> _OBJECTIVE_: Every record should be written out exactly, please.
· · · · · · ·
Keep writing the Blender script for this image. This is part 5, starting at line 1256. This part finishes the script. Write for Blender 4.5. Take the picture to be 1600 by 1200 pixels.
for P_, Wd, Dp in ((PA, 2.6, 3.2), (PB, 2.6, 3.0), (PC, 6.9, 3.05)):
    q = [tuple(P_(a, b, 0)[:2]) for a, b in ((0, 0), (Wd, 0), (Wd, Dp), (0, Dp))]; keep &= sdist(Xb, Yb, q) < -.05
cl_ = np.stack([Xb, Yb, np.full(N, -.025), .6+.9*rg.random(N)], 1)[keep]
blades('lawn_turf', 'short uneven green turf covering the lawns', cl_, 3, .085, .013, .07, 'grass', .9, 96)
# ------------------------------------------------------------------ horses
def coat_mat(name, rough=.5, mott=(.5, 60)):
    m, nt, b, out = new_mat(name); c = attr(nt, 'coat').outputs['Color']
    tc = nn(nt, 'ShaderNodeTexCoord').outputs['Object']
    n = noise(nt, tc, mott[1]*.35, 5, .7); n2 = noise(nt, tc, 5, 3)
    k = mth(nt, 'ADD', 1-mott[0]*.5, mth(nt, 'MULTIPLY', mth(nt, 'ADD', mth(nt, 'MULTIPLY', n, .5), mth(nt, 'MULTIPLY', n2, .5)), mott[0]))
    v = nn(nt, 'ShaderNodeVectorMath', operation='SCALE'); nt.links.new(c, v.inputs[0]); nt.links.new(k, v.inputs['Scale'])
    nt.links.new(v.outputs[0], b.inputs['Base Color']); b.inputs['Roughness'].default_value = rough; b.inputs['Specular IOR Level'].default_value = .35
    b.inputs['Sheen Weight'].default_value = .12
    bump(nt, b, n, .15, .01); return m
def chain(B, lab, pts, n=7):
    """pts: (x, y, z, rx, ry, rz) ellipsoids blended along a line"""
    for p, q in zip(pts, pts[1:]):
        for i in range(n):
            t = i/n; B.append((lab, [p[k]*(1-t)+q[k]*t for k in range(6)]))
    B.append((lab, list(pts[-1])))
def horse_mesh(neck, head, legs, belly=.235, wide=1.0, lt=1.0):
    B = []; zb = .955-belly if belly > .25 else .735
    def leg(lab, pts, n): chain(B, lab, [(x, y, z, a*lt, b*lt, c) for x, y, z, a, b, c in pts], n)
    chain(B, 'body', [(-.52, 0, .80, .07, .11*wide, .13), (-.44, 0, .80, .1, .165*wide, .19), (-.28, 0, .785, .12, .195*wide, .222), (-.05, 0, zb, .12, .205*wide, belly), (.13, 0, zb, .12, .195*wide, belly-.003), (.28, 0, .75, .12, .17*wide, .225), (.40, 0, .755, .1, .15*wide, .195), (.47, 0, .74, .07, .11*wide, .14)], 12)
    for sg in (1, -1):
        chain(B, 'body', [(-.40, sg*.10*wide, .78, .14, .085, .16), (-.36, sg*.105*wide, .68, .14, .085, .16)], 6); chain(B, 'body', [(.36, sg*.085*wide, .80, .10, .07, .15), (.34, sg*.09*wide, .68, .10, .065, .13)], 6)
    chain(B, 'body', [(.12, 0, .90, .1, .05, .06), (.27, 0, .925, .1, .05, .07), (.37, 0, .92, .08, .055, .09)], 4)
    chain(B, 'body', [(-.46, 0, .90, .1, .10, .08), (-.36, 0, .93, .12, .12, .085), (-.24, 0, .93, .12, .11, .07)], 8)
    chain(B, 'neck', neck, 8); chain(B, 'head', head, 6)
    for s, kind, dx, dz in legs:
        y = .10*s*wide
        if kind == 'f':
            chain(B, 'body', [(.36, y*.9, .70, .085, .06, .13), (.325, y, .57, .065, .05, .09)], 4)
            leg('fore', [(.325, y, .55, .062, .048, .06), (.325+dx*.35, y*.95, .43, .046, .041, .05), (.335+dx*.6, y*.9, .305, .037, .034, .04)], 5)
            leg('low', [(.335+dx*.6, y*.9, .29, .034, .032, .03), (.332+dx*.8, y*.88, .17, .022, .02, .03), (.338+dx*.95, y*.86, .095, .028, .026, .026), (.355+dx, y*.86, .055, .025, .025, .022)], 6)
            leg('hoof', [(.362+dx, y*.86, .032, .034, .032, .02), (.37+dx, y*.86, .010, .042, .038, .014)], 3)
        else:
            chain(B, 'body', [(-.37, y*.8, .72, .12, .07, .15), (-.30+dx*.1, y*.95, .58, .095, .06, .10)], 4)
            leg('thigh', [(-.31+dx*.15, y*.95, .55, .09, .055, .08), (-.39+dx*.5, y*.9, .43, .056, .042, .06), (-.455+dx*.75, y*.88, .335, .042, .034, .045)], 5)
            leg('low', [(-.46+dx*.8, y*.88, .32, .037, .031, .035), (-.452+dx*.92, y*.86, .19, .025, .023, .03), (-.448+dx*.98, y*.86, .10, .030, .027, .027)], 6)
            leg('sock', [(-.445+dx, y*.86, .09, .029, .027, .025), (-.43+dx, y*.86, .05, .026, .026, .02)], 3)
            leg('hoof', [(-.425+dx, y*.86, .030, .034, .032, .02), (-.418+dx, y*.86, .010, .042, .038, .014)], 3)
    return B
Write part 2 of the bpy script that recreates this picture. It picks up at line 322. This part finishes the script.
· · · · · · ·
> _SOLUTION TO THIS TASK_:
Keep writing the Blender script for this image. This is part 5, starting at line 1256. This part finishes the script. Write for Blender 4.5. Take the picture to be 1600 by 1200 pixels.
for P_, Wd, Dp in ((PA, 2.6, 3.2), (PB, 2.6, 3.0), (PC, 6.9, 3.05)):
    q = [tuple(P_(a, b, 0)[:2]) for a, b in ((0, 0), (Wd, 0), (Wd, Dp), (0, Dp))]; keep &= sdist(Xb, Yb, q) < -.05
cl_ = np.stack([Xb, Yb, np.full(N, -.025), .6+.9*rg.random(N)], 1)[keep]
blades('lawn_turf', 'short uneven green turf covering the lawns', cl_, 3, .085, .013, .07, 'grass', .9, 96)
# ------------------------------------------------------------------ horses
def coat_mat(name, rough=.5, mott=(.5, 60)):
    m, nt, b, out = new_mat(name); c = attr(nt, 'coat').outputs['Color']
    tc = nn(nt, 'ShaderNodeTexCoord').outputs['Object']
    n = noise(nt, tc, mott[1]*.35, 5, .7); n2 = noise(nt, tc, 5, 3)
    k = mth(nt, 'ADD', 1-mott[0]*.5, mth(nt, 'MULTIPLY', mth(nt, 'ADD', mth(nt, 'MULTIPLY', n, .5), mth(nt, 'MULTIPLY', n2, .5)), mott[0]))
    v = nn(nt, 'ShaderNodeVectorMath', operation='SCALE'); nt.links.new(c, v.inputs[0]); nt.links.new(k, v.inputs['Scale'])
    nt.links.new(v.outputs[0], b.inputs['Base Color']); b.inputs['Roughness'].default_value = rough; b.inputs['Specular IOR Level'].default_value = .35
    b.inputs['Sheen Weight'].default_value = .12
    bump(nt, b, n, .15, .01); return m
def chain(B, lab, pts, n=7):
    """pts: (x, y, z, rx, ry, rz) ellipsoids blended along a line"""
    for p, q in zip(pts, pts[1:]):
        for i in range(n):
            t = i/n; B.append((lab, [p[k]*(1-t)+q[k]*t for k in range(6)]))
    B.append((lab, list(pts[-1])))
def horse_mesh(neck, head, legs, belly=.235, wide=1.0, lt=1.0):
    B = []; zb = .955-belly if belly > .25 else .735
    def leg(lab, pts, n): chain(B, lab, [(x, y, z, a*lt, b*lt, c) for x, y, z, a, b, c in pts], n)
    chain(B, 'body', [(-.52, 0, .80, .07, .11*wide, .13), (-.44, 0, .80, .1, .165*wide, .19), (-.28, 0, .785, .12, .195*wide, .222), (-.05, 0, zb, .12, .205*wide, belly), (.13, 0, zb, .12, .195*wide, belly-.003), (.28, 0, .75, .12, .17*wide, .225), (.40, 0, .755, .1, .15*wide, .195), (.47, 0, .74, .07, .11*wide, .14)], 12)
    for sg in (1, -1):
        chain(B, 'body', [(-.40, sg*.10*wide, .78, .14, .085, .16), (-.36, sg*.105*wide, .68, .14, .085, .16)], 6); chain(B, 'body', [(.36, sg*.085*wide, .80, .10, .07, .15), (.34, sg*.09*wide, .68, .10, .065, .13)], 6)
    chain(B, 'body', [(.12, 0, .90, .1, .05, .06), (.27, 0, .925, .1, .05, .07), (.37, 0, .92, .08, .055, .09)], 4)
    chain(B, 'body', [(-.46, 0, .90, .1, .10, .08), (-.36, 0, .93, .12, .12, .085), (-.24, 0, .93, .12, .11, .07)], 8)
    chain(B, 'neck', neck, 8); chain(B, 'head', head, 6)
    for s, kind, dx, dz in legs:
        y = .10*s*wide
        if kind == 'f':
            chain(B, 'body', [(.36, y*.9, .70, .085, .06, .13), (.325, y, .57, .065, .05, .09)], 4)
            leg('fore', [(.325, y, .55, .062, .048, .06), (.325+dx*.35, y*.95, .43, .046, .041, .05), (.335+dx*.6, y*.9, .305, .037, .034, .04)], 5)
            leg('low', [(.335+dx*.6, y*.9, .29, .034, .032, .03), (.332+dx*.8, y*.88, .17, .022, .02, .03), (.338+dx*.95, y*.86, .095, .028, .026, .026), (.355+dx, y*.86, .055, .025, .025, .022)], 6)
            leg('hoof', [(.362+dx, y*.86, .032, .034, .032, .02), (.37+dx, y*.86, .010, .042, .038, .014)], 3)
        else:
            chain(B, 'body', [(-.37, y*.8, .72, .12, .07, .15), (-.30+dx*.1, y*.95, .58, .095, .06, .10)], 4)
            leg('thigh', [(-.31+dx*.15, y*.95, .55, .09, .055, .08), (-.39+dx*.5, y*.9, .43, .056, .042, .06), (-.455+dx*.75, y*.88, .335, .042, .034, .045)], 5)
            leg('low', [(-.46+dx*.8, y*.88, .32, .037, .031, .035), (-.452+dx*.92, y*.86, .19, .025, .023, .03), (-.448+dx*.98, y*.86, .10, .030, .027, .027)], 6)
            leg('sock', [(-.445+dx, y*.86, .09, .029, .027, .025), (-.43+dx, y*.86, .05, .026, .026, .02)], 3)
            leg('hoof', [(-.425+dx, y*.86, .030, .034, .032, .02), (-.418+dx, y*.86, .010, .042, .038, .014)], 3)
    return B
Write part 2 of the bpy script that recreates this picture. It picks up at line 322. This part finishes the script.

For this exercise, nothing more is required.